Ich grüble schon seit einiger Zeit darüber nach, wie viel „Wert “ eine Tonne CO2 ist. Auch eine Modellierung des Zusammenhangs zwischen CO2 und Wirtschaft scheint etwas gewagt. Möglicherweise haben solche Modelle die Aussagekraft der Klimamodelle. Vielleicht irre ich mich aber. Das Einzige was mir klar ist, ist,daß wenn wir plötzlich die gesamte Wirtschaft „Decarbonisieren“, die Menschheit vielleicht in zwei oder drei Monaten ausgestorbenen wäre. Möglicherweise auch etwas später. Gute Aussichten!
„Dr. Konrad Voge“
Der (negative) „Wert“ einer Tonne CO2 ist ihr „Umweltschaden“. Der positive „Wert“, ihr Düngenutzen für alle Grünpflanzen wird nicht akzeptiert, also nicht abgezogen. Nicht abgezogen wird auch der enorme Nutzen der bisherigen Erwärmung aus der schlimmen, nachmittelalterlichen Kaltzeit (sofern das durch CO2 verursacht wäre).
Nicht berücksichtigt wird zudem, wie das Wetter wäre, wenn es keine anthropogene Emission gäbe.

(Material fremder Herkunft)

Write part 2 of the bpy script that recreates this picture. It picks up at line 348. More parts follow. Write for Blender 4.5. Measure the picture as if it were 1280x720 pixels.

Deshalb wird in allen (mir bekannten) Schadenssimulationen (und das sind die, welche das UBA und UN-Organisationen anziehen, um 180 EUR/t CO2 zu „belegen“) jedes (nach dem schlimmsten Emissionsszenario simulierte) Unwetter, Meerespegeländerung, Niederschlag und Dürre, Überschwemmung und und und … als Emissions-verursacht definiert und dazu Schäden hochgerechnet, als wenn man sich gegen nie schützen könnte. Bzw. alle Kosten für Schutzmaßnahmen wie man sie seit Jahrhunderten durchführte, werden nun als Klimaschaden ausgewiesen mit der Behauptung, bei „natürlichem Wetter“ hätte man so etwas (noch) nie benötigt.